We had a delightful visit from Mr. Grierson during our first week in camp. He rode out on Thursday afternoon and remained until Sunday, bringing us mail, war news, and fresh vegetables, and returning with goral meat for all the foreigners in Teng-yueh. On the afternoon of his visit I had killed three monkeys which represented a different species from any we had obtained before. They were the Indian baboon ( Macacus rhesus) and were probably like those of the Salween River at Changlung.

I found two great troupes of the monkeys running along the opposite river bank. The first herd was climbing up the almost perpendicular rock walls, swinging on the bushes and sometimes almost disappearing in the tufts of grass. I could not approach nearer than one hundred and fifty yards and did some very bad shooting at the little beasts, but a running monkey at that distance is a pretty uncertain mark, and it requires a much better shot than I am to register more hits than misses. I did kill two, but both dropped into the river and promptly sank, so that I gave it up.

Less than a half mile farther on another and larger troupe appeared among the boulders just at the water's edge. Profiting by my experience, I kept out of sight among the bushes and watched the animals play about until one hopped to a rock and sat quietly for an instant. I got six in this way, but we were able to recover only three of them from the water.
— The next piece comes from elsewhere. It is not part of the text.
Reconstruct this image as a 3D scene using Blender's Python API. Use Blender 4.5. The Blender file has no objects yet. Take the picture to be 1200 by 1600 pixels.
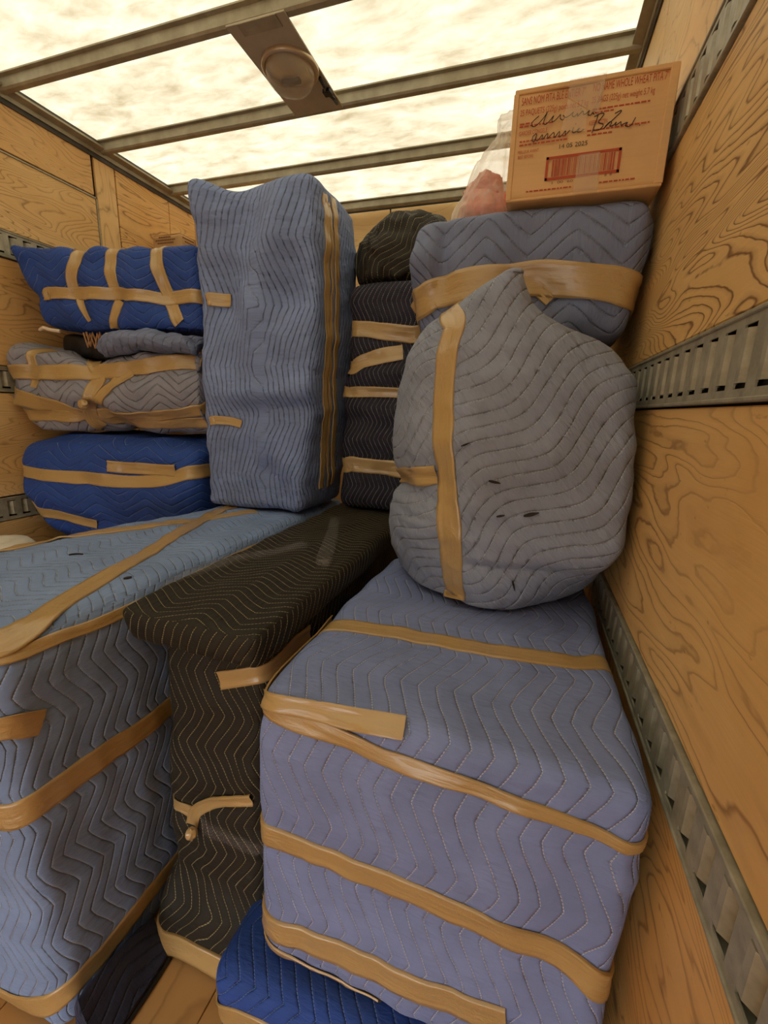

Heller shot three muntjac at Hui-yao, besides the doe which he killed on the first day. One of the largest bucks had a pair of beautiful antlers three and one half inches long from the burr to the tip. The skin-covered projections, or pedicels, of the frontal bone, from the summits of which the antlers grow, measured two and one-half inches from the skull to the burrs. Evidently the muntjac are somewhat irregular in shedding for, although they were all in full summer pelage, two already had lost their antlers while the other had not. I can think of no more delicious meat than the flesh of these little deer and they seem to be as highly esteemed by the English sportsmen of India as they are by the foreigners of China.

I did not see a muntjac while at Hui-yao, but was fortunate in killing a splendid coal-black serow which represents a sub-species new to science; although the natives said that serow were known to occur in the thick jungle on the south side of the river, none had been seen for years. Heller and I had gone to this part of the gorge to hunt for a troupe of monkeys which he had located on the previous day. We had separated, Heller keeping close to the water while I skirted the cliffs near the summit not far from the road which led through the pine forest.

I was walking just under the rim of the gorge when suddenly with a snort a large animal dashed out of a thicket below and to the left. I caught a glimpse of a great coal-black body and a pair of short curved horns as the beast disappeared in a shallow gully, and realized that it was a serow. A few seconds later it reappeared, running directly away from me along the upper edge of the gorge. I fired and the animal dropped, gave a convulsive twist, rolled over, and plunged into the canon.

As the serow disappeared we heard a chorus of excited yells from below, and it was evident that some natives near the water had seen it fall. I had slight hope that they might have rescued it from the river, but my heart was heavy as we worked along the cliff trying to find a place where it was possible to descend. A wood cutter whom we discovered a short distance away guided us down a trail so steep that it seemed impossible for a human being to walk along it, and in proof I slid the last half of the way to the rocks at the river's edge, narrowly escaping a broken neck.

When we reached the stream it was only to find a flat wall against which the water surged in a mass of white foam, separating us from the place where the serow had fallen. I tried to wade around the rock but in two steps the water was above my waist. It was evident that we would have to swim, and I began to undress, inviting Achi and the wood cutter to follow; the former refused, but the latter pulled off his few clothes with considerable hesitation.

It was a swim of only about forty feet around the face of the cliff but the current was strong and it was no easy matter to fight my way to the other side. After I had climbed out upon the rocks I called to the wood cutter to follow and he slipped into the water. Evidently the current was more than he had bargained for and a look of fear crossed his face, but he went manfully at it.

He had almost reached the rock on which I was standing with outstretched hand when his strength seemed suddenly to go and he cried out in terror. I jumped into the water, hanging to the rocks with one hand and letting my legs float out behind. The wood cutter just managed to reach my big toe, to which he clung as if it had in reality been the straw of the drowning man and I dragged him up stream until, to my intense relief, he could grasp the rocks.

We picked our way among the boulders for a few yards and suddenly came upon the serow lying partly in the water. I felt like dancing with delight but the sharp rocks were not conducive to any such demonstrations and I merely yelled to Achi who understood from the tone, if not from my words, that the animal was safe.